:: Recorded data ::

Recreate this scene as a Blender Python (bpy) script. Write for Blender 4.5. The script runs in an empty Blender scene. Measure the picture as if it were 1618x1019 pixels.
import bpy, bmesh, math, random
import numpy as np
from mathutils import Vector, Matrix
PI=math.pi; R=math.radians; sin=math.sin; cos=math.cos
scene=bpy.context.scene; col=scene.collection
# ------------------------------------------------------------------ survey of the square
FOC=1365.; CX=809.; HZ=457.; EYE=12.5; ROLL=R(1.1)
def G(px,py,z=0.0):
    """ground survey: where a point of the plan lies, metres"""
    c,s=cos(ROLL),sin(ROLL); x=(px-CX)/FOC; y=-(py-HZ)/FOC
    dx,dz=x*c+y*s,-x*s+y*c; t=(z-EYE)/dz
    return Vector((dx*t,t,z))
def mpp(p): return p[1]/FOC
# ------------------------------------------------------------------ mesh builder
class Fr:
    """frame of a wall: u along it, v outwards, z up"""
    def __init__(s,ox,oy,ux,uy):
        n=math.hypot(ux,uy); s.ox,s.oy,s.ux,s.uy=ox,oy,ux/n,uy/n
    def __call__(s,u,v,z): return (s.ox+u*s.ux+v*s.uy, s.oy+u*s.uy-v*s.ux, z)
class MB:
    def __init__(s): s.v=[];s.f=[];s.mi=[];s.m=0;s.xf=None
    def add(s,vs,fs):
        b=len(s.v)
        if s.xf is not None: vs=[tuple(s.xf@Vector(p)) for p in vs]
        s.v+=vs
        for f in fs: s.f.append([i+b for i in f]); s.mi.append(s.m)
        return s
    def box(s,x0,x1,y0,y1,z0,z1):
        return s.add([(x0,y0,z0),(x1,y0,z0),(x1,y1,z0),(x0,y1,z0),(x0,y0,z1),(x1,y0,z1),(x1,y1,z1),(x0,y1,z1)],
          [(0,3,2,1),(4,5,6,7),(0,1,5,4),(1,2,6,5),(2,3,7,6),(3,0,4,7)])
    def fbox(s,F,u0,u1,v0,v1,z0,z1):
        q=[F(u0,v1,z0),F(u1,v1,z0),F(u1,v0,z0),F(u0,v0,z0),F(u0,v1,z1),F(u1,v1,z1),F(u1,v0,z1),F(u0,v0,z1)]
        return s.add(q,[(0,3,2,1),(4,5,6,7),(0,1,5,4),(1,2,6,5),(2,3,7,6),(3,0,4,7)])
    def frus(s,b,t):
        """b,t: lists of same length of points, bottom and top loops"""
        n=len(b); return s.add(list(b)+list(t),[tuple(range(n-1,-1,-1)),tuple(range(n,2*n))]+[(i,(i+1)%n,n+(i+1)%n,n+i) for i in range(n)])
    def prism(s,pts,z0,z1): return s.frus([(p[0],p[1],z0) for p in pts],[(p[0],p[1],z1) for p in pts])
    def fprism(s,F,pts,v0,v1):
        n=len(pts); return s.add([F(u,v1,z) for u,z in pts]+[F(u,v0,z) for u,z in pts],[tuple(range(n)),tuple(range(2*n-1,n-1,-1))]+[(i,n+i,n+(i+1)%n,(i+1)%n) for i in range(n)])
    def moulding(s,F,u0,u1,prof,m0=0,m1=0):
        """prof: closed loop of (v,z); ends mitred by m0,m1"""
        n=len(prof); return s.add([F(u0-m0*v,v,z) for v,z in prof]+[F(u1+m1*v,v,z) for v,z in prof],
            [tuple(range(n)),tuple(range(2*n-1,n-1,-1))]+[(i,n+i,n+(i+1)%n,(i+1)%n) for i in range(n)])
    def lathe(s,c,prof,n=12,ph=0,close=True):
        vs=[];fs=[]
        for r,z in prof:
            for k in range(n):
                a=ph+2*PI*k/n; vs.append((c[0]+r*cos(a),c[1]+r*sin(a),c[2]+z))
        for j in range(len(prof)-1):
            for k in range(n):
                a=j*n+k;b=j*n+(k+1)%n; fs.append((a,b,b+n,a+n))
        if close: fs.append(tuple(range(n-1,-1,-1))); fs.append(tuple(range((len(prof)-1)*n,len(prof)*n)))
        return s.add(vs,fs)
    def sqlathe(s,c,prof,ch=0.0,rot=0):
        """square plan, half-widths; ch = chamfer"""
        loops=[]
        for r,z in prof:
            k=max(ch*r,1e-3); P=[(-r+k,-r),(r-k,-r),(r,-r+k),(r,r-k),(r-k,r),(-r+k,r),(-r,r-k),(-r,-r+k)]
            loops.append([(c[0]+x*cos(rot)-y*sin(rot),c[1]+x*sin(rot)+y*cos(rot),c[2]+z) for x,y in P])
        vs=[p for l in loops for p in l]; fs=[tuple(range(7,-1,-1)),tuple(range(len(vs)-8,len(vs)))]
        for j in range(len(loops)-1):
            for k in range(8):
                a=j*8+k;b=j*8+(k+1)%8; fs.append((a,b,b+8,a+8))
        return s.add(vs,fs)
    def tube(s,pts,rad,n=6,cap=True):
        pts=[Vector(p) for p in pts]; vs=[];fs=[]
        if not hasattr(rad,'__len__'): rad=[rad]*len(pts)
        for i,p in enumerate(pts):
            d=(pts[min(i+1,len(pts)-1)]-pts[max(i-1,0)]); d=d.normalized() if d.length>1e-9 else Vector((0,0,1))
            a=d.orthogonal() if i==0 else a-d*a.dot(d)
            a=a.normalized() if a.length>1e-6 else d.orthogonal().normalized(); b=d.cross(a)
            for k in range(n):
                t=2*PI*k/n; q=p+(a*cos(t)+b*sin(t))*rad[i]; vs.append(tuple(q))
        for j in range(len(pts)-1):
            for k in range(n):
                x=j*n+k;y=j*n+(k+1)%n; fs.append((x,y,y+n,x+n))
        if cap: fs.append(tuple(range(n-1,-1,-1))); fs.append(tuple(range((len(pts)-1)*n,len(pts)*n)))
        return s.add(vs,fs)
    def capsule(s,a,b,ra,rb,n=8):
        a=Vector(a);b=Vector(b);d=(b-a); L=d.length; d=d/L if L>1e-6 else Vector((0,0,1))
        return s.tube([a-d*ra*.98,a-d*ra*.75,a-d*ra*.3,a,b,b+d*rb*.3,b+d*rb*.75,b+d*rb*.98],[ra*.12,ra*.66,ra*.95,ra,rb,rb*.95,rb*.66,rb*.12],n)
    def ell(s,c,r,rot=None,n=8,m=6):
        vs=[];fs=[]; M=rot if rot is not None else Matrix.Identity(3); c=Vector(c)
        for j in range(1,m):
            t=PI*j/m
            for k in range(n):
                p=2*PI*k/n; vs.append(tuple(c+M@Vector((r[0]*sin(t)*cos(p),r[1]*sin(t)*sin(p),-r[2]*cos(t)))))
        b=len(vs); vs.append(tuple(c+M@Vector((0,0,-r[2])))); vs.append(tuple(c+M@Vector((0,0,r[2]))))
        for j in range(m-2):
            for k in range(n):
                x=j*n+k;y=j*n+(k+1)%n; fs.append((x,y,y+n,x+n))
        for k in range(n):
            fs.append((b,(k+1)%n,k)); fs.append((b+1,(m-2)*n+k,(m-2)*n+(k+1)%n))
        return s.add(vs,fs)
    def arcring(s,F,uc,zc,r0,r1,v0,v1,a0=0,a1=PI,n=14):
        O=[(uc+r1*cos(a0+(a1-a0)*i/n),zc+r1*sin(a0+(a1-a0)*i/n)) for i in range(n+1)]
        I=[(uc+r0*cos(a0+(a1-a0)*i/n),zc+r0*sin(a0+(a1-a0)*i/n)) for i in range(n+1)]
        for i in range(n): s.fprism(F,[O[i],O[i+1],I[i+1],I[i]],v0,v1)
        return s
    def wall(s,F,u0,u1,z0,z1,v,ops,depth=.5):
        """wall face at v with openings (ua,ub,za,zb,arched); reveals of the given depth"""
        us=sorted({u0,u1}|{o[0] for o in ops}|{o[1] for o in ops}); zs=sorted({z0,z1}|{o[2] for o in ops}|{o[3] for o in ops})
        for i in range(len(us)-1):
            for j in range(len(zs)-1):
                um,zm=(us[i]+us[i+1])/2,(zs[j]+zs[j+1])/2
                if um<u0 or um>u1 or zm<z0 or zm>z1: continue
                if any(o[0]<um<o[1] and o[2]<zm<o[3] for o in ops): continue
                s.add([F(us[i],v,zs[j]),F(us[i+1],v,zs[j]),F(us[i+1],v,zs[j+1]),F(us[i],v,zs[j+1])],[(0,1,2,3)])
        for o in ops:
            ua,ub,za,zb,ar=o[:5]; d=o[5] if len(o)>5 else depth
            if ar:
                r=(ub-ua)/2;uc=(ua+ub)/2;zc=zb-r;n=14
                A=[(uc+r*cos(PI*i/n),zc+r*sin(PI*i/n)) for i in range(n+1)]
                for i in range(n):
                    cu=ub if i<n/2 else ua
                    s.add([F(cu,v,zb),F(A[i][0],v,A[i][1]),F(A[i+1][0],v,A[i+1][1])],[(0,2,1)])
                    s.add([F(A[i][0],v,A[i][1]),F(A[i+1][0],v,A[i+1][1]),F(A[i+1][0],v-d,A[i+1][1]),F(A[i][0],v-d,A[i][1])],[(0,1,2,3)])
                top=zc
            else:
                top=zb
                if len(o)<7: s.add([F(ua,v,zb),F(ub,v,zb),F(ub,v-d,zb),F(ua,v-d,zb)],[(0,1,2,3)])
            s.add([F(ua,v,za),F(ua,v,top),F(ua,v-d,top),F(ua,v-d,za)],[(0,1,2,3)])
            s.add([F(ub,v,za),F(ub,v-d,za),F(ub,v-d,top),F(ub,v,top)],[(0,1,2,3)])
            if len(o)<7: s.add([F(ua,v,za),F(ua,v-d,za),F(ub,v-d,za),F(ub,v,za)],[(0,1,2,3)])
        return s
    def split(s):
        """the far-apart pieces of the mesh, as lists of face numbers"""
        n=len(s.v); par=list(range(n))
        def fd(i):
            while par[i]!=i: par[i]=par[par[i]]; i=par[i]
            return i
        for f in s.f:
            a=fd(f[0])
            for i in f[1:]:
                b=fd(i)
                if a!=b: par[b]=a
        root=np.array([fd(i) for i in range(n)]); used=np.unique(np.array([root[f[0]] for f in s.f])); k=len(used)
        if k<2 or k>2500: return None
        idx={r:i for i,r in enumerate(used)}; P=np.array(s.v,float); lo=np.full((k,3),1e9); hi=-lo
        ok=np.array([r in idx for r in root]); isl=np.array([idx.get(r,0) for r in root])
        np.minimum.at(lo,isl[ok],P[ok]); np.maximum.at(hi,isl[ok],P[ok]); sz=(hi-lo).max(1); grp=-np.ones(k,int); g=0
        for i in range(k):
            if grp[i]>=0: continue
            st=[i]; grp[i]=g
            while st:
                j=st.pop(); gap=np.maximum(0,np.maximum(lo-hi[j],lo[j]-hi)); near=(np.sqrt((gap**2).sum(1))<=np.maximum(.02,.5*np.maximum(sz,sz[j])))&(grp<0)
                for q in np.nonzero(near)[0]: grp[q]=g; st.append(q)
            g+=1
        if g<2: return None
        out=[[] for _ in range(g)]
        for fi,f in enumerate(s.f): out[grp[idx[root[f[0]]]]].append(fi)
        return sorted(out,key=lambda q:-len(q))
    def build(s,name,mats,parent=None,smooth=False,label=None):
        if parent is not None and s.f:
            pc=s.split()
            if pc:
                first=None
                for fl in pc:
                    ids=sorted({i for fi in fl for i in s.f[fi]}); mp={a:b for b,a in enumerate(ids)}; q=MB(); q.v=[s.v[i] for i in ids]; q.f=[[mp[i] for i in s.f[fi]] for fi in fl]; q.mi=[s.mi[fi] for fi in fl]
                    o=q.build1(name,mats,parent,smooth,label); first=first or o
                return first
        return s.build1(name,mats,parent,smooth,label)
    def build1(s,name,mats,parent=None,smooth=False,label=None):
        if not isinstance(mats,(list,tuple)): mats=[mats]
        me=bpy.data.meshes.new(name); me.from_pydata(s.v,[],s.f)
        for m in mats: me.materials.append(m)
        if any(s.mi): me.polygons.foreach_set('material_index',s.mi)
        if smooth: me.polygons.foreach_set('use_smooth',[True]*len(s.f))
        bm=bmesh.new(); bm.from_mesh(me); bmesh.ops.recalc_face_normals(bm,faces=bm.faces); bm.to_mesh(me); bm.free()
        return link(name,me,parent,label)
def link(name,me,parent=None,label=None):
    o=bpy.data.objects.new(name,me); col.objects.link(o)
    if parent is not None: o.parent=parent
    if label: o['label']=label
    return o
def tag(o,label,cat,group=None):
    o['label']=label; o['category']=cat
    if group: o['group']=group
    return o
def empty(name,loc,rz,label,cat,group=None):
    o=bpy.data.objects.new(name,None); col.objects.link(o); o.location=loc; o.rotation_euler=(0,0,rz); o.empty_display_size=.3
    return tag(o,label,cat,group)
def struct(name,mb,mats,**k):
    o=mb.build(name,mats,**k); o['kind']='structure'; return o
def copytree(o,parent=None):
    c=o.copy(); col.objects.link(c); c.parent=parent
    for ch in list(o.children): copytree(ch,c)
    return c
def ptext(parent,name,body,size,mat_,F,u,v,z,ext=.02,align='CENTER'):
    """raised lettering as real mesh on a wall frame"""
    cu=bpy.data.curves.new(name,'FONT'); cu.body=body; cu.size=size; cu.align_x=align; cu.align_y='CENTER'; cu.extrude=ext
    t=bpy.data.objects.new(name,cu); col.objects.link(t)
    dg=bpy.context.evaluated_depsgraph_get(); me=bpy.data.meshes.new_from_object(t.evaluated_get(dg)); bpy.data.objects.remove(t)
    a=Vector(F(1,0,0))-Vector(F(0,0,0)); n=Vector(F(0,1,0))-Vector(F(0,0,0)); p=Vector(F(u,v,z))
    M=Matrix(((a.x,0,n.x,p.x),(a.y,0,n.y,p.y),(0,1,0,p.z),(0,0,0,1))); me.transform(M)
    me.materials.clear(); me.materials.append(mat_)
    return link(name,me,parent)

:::

Short problem:
Sift the material for lines with the string "scene". Copy each one found.

Completed exercise:
Recreate this scene as a Blender Python (bpy) script. Write for Blender 4.5. The script runs in an empty Blender scene. Measure the picture as if it were 1618x1019 pixels.
scene=bpy.context.scene; col=scene.collection